_The problem:_ Count how many lines mention the word "Take". Write that number alone.

_Dataset content:_
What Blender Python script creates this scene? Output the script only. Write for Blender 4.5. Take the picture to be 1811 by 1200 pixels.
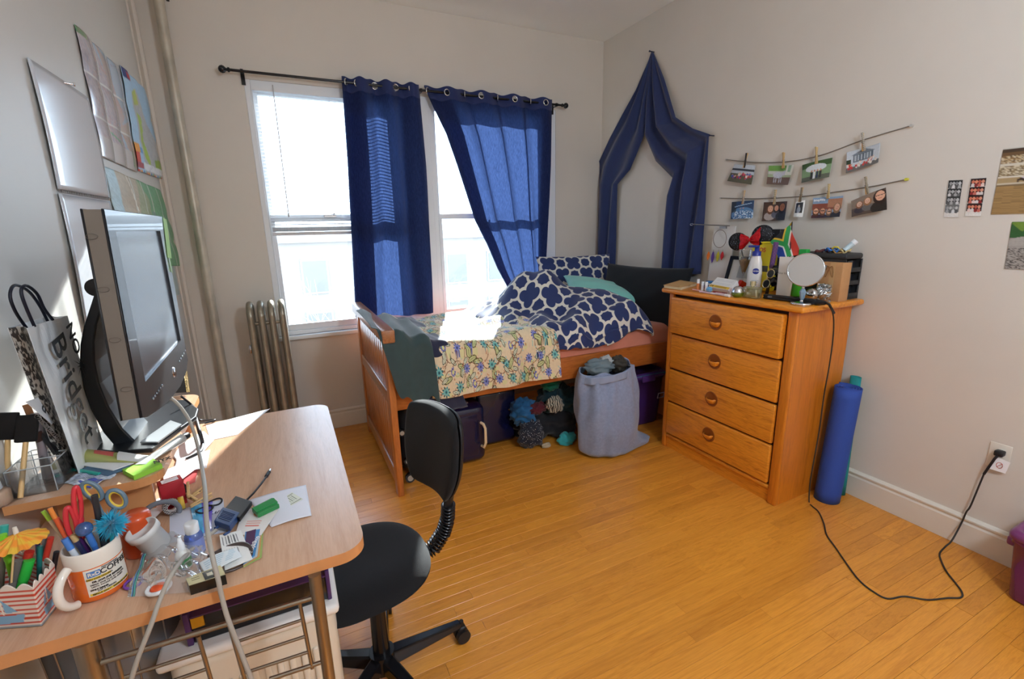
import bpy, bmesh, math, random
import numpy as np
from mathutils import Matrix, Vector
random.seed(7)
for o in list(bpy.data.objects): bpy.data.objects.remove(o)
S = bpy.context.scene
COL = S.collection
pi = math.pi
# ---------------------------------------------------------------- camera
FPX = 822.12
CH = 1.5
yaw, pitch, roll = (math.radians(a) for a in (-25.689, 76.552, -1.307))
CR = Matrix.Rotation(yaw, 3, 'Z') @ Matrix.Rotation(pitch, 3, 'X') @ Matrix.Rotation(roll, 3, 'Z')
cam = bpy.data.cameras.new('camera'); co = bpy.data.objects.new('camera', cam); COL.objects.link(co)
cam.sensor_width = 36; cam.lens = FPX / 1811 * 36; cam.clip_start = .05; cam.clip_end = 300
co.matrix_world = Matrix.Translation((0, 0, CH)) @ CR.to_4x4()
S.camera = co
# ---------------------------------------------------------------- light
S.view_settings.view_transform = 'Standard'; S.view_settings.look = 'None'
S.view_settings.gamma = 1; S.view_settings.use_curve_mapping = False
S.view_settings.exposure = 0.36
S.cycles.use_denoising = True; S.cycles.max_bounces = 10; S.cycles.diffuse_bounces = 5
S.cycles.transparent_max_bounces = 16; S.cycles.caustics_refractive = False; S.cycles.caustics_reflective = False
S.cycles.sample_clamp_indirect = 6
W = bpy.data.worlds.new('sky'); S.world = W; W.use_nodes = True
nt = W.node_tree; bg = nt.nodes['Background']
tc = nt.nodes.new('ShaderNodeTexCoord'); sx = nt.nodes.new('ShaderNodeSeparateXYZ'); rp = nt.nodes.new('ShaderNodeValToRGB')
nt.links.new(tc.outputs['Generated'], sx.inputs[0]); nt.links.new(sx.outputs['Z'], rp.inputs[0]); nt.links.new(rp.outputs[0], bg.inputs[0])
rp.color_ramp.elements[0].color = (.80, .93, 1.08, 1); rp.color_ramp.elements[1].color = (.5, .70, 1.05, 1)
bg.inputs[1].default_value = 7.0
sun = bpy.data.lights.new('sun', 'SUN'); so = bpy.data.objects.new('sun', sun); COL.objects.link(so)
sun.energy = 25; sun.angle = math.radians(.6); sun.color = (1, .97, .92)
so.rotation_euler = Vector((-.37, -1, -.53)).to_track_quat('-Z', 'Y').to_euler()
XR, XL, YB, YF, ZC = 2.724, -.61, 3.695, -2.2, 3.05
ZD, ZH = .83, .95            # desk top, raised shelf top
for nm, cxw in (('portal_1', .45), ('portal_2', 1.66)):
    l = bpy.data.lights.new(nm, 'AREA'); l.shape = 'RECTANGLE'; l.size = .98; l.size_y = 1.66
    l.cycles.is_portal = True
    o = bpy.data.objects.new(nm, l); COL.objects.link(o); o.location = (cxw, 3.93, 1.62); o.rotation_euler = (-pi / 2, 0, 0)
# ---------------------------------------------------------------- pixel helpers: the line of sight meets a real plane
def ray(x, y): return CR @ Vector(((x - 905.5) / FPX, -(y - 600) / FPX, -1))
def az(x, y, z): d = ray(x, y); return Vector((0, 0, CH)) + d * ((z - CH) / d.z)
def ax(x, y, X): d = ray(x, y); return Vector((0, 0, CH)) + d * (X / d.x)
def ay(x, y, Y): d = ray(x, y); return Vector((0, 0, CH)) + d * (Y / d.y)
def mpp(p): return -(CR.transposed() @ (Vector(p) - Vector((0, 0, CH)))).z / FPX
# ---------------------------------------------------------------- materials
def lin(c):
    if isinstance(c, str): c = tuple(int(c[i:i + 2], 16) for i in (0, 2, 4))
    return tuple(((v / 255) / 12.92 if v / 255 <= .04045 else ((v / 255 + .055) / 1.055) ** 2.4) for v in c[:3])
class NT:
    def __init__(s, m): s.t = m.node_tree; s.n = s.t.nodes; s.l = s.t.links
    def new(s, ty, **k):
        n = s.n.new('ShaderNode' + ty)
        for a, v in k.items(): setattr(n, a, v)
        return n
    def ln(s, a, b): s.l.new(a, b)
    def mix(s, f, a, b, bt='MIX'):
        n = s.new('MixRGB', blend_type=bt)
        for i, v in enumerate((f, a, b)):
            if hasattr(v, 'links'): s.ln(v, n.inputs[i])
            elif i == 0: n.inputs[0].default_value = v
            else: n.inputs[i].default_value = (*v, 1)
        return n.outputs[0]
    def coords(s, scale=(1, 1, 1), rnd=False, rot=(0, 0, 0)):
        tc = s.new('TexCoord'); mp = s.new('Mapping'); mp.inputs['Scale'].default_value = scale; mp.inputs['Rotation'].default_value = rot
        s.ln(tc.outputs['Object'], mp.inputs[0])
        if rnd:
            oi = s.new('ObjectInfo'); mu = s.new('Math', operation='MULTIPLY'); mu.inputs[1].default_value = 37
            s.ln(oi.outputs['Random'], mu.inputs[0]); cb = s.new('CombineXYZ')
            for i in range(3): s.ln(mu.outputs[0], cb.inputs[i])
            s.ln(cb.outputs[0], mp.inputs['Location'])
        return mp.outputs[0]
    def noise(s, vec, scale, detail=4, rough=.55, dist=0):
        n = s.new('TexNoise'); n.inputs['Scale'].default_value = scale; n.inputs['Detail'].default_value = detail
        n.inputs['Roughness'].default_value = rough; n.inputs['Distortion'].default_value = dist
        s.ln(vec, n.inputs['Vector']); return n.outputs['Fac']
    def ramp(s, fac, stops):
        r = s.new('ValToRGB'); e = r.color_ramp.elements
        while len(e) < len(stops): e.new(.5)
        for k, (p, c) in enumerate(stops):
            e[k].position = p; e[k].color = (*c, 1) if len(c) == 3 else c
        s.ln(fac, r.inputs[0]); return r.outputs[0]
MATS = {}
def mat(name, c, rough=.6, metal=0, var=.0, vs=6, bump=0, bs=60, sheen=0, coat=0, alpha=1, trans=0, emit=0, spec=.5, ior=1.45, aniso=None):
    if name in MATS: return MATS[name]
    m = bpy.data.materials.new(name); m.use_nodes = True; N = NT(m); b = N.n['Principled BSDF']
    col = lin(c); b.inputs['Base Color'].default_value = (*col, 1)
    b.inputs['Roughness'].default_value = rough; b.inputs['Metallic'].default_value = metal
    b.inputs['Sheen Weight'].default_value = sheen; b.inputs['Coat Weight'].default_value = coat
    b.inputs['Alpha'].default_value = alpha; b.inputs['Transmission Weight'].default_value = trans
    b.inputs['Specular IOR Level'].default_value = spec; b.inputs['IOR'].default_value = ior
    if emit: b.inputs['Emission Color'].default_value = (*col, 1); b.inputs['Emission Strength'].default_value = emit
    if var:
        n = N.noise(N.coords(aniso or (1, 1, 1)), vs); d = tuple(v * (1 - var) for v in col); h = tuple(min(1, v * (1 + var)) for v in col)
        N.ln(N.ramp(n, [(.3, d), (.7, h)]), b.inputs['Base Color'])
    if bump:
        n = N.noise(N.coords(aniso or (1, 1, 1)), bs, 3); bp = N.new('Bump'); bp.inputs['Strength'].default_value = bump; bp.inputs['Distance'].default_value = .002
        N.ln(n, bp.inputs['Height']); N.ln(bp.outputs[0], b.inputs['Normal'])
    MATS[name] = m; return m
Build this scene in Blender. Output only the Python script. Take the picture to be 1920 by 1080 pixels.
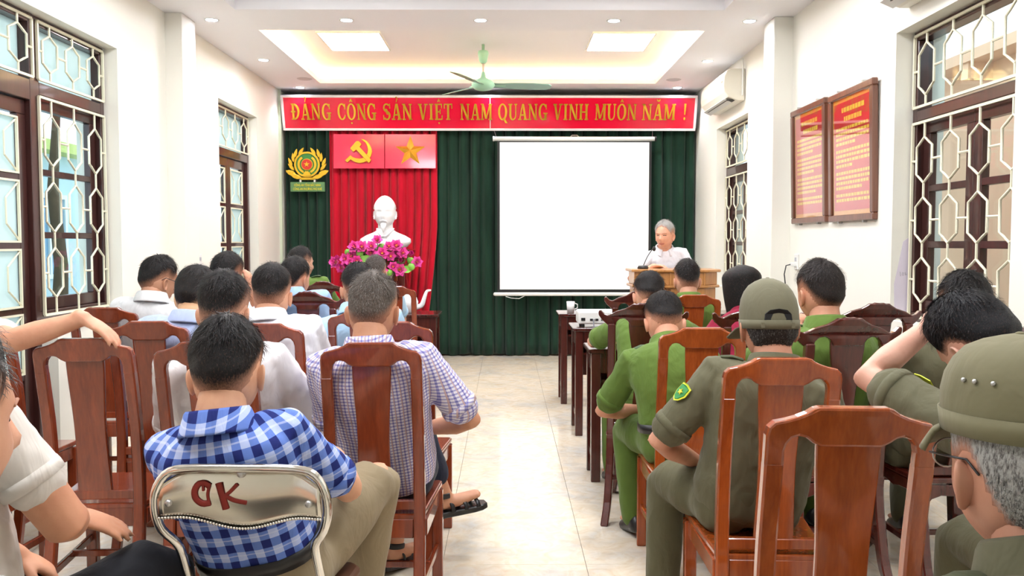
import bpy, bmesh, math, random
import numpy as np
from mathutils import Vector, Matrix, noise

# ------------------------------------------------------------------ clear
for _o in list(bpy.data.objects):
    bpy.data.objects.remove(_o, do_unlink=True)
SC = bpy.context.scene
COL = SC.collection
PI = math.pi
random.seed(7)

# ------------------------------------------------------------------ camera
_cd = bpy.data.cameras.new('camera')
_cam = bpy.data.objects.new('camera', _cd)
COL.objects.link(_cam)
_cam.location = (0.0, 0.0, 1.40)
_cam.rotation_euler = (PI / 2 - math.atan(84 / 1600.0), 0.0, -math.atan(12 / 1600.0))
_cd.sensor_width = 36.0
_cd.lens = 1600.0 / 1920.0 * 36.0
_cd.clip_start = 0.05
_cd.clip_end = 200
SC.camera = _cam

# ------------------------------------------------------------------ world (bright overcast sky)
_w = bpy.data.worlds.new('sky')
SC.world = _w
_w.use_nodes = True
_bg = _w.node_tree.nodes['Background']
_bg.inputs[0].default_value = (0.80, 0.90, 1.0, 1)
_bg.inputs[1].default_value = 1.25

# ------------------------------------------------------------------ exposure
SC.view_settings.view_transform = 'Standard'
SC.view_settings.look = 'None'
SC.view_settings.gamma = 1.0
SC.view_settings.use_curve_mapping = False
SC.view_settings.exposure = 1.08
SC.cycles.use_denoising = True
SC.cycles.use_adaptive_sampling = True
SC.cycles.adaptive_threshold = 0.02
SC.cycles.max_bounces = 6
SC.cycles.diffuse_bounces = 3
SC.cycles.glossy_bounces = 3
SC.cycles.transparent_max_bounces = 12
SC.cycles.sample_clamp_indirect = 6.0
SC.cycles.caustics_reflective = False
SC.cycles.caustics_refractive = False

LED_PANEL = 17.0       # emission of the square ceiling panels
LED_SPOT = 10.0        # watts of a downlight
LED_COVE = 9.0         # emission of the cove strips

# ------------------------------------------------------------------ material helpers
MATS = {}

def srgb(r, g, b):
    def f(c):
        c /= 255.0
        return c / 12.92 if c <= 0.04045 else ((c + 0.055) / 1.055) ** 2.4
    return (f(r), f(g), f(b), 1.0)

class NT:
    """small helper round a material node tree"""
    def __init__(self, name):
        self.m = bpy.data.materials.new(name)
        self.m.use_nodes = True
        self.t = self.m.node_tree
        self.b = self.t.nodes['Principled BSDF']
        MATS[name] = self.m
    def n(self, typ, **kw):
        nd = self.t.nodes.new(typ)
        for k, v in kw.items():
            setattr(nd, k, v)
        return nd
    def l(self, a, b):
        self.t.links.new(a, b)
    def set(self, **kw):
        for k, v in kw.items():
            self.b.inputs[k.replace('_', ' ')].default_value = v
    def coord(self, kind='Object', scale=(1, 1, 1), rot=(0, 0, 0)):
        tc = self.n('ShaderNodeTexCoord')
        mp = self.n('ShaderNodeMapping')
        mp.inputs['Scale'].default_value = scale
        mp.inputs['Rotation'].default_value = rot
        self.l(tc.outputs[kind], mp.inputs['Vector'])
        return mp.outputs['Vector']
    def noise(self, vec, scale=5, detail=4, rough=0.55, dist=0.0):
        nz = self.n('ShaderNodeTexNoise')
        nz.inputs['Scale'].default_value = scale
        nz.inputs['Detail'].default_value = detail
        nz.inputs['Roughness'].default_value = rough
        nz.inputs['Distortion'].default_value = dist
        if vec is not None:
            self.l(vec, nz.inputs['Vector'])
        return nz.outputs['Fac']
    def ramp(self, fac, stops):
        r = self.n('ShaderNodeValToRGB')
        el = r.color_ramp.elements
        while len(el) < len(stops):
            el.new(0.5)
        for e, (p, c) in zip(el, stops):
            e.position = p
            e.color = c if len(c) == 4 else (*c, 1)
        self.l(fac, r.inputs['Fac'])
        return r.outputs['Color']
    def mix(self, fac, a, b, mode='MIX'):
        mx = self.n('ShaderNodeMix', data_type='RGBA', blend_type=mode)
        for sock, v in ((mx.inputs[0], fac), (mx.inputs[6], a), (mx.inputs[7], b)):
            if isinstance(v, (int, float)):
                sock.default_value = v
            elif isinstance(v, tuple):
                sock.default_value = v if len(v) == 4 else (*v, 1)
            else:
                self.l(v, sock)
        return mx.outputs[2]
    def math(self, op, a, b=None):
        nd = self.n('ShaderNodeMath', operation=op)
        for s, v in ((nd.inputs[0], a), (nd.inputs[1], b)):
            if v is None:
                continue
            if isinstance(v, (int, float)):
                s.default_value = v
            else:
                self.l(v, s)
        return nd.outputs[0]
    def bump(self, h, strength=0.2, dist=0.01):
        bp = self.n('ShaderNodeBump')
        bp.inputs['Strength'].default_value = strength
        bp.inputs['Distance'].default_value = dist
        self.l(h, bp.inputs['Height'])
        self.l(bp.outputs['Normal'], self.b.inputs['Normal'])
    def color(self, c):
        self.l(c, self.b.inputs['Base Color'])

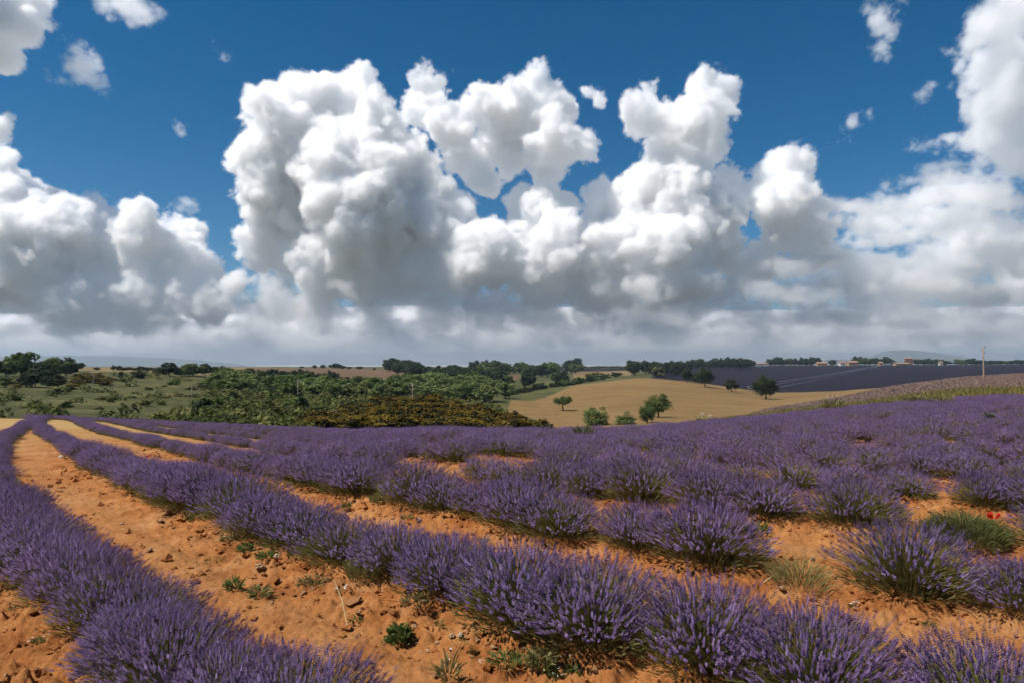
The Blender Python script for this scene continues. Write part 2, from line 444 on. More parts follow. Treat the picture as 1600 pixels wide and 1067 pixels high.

_The solution:_ 2